California wine grower report alleges 2020 ‘predatory conduct’ in smoke rejections. Winery attorneys say there’s more to the story
A new legal analysis commissioned by two prominent California wine grape grower trade groups pulled back the veil on the chaotic 2020 harvest, including vintners’ rejecting delivery of fruit, asserting that some of those refusals were based on thin or suspect reasoning, and suggesting growers push to have more specific contract language to avoid having their grapes being turned away.
The collision of massive California wildfires before and during harvest last year brought to the forefront a smoke damage problem that has been smoldering for the wine business on the West Coast with greater intensity in the past six years.
In 2020 alone, between 165,000 to 325,000 tons of wine grapes in California were not harvested because of concerns about smoke. Crop insurance claims, covering a portion of contract value for the fruit, totaled $187.9 million, according to industry data cited in a report by Sacramento-based law firm Downey Brand for Allied Grape Growers and California Association of Winegrape Growers.
The 13-page report points to “numerous contracts” the law firm reviewed as well as completing interviews with “several growers.” Downey Brand represents grape farmers, wineries, grape and wine brokers, winery-owned storage cooperatives, and several winery and grower regional trade associations. For the report, the firm spoke with 60–80 growers and reviewed over 30 grape purchase contracts and corresponded with several wineries, according to Dale Stern, partner and co-chair of the its Food and Ag Group.
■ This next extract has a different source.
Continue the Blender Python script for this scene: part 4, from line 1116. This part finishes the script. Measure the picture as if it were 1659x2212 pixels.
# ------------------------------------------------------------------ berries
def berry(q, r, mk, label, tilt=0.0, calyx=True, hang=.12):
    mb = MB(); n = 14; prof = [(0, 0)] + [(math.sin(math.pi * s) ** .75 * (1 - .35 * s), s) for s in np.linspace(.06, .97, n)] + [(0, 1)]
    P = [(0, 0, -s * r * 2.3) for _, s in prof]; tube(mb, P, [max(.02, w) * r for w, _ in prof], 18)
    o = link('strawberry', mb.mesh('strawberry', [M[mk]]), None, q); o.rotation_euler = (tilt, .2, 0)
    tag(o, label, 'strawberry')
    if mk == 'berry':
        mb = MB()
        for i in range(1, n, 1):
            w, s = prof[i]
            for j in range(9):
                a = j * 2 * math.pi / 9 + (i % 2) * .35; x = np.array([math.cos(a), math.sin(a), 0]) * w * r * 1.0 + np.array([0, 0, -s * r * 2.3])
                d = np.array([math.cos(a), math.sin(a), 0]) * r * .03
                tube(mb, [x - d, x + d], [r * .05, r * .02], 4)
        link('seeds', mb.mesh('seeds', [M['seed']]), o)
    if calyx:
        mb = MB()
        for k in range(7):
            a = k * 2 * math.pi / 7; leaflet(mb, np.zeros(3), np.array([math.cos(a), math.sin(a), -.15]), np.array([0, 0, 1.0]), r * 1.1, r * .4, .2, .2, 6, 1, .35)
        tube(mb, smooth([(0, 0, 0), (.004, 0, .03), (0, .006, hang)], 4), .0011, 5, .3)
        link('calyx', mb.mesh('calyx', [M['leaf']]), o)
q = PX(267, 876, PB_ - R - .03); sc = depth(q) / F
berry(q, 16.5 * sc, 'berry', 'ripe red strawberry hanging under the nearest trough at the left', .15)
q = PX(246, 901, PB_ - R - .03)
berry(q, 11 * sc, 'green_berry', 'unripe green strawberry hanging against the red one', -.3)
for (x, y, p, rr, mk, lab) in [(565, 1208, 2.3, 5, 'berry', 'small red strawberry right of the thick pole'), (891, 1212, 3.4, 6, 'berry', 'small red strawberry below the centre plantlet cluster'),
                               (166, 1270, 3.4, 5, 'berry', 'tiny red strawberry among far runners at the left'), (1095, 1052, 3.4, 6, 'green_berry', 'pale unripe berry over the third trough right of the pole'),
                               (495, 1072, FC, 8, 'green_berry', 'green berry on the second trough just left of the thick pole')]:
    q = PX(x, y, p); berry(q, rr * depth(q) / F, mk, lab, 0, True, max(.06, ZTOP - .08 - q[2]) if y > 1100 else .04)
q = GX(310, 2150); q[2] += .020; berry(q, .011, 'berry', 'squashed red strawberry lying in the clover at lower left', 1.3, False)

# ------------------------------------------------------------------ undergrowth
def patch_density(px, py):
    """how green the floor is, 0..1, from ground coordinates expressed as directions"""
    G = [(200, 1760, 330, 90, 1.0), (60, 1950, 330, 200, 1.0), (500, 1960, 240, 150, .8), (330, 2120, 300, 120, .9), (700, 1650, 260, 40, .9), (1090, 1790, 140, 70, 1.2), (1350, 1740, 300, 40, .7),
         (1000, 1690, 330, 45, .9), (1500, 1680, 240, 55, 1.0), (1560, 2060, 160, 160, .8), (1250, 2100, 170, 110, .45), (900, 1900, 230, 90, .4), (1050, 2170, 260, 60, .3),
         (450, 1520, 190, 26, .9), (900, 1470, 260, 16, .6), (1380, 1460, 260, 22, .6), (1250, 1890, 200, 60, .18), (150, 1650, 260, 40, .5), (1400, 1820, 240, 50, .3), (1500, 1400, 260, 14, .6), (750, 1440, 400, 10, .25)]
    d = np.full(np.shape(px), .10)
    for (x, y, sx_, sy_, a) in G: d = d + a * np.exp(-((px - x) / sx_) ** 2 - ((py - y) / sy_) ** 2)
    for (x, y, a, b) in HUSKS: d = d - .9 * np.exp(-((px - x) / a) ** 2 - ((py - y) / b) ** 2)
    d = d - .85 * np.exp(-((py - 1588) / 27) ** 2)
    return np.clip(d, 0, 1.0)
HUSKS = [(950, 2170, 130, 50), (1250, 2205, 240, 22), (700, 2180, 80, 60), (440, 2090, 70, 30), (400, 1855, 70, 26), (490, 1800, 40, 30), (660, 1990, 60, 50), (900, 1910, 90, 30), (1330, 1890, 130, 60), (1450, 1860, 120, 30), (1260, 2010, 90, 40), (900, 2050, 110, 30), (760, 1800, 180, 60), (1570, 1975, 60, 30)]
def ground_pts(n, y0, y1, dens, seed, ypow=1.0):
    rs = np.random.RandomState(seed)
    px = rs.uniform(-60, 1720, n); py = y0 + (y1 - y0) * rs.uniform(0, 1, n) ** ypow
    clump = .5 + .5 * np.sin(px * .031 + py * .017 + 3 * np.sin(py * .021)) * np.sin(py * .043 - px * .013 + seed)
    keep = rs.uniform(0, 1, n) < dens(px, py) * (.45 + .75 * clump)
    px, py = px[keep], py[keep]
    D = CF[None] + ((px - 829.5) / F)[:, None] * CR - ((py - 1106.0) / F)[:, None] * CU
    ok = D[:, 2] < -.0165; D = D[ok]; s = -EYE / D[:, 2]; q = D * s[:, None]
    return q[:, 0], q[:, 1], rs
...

“It appears to us that the scenarios described in the report were more widespread in 2020 than in any previous vintage,” Stern told the Business Journal in an email.
The firm in the report wrote that it found some winery rejections of grapes were based on inconsistent standards and testing methods, “predatory conduct” in these rejections and refusals to accept deliveries of fruit that was later offered to be purchased or was sold to other buyers that didn’t not significant smoke-related problems.
The tone of the report surprised some attorneys who work on North Coast grape purchase contracts, representing vintners as well as growers.
Carol Kingery Ritter, managing partner of Dickenson Peatman & Fogarty, has spoken about the legal problems highlighted in the report during presentations before local winery and grower trade groups.
“(The report) attempted to paint wineries with a single brush of bad faith,” Ritter said, specifically pointing to the “predatory conduct” report header.
A key point in that section of the report was that the rejections noted came just before harvest, leaving growers little time to find alternative buyers. The rejection is a condition to a crop insurance claim, as the insured must mitigate the loss, if given the opportunity, Ritter noted. On top of this last-minute rejection timing was a long backlog in testing at commercial labs along the West Coast, at the high point of the fires stretching well past harvest, a problem noted in the report.
While the analysis is needed to move the industry toward addressing the problems, Ritter is concerned that the report’s presentation of the problem may hamper efforts for both producers and farmers to address the “spectrum of risk.”
“In the contract, it acknowledges that there is fruit risk the grower is taking on, but that is a little narrow,” Ritter said. “Risk doesn’t end in the vineyard. It goes to the winery too.”
That winery risk is based on having a product to sell, she said. Without salable wine, vintners don’t have a business and collateral to support lines of credit needed to buy the following year’s fruit and barrels as well as support production and marketing costs.
Downey Brand’s grape contract legal analysis does call for the wine industry to collectively balance grower and winery interests to ensure each other’s survival long term. It advocates for “fair and transparent” contracts.
“Risk transfer comes with a cost,” the report said. “For wineries that insist on very high standards for the absence of smoke impact, the cost to obtain grapes should be relatively higher. For wineries that exhibit various tolerances to impacts from smoke exposure, the cost to obtain grapes should be relatively lower. Price and terms discovery during contract negotiations should include considerations regarding smoke exposure risk.”
While treatment methods for wine with unwanted smoke characteristics can be treated to remove much of them, a number of the methods can strip some of the key qualities of high-end wine: color, flavor and mouth feel.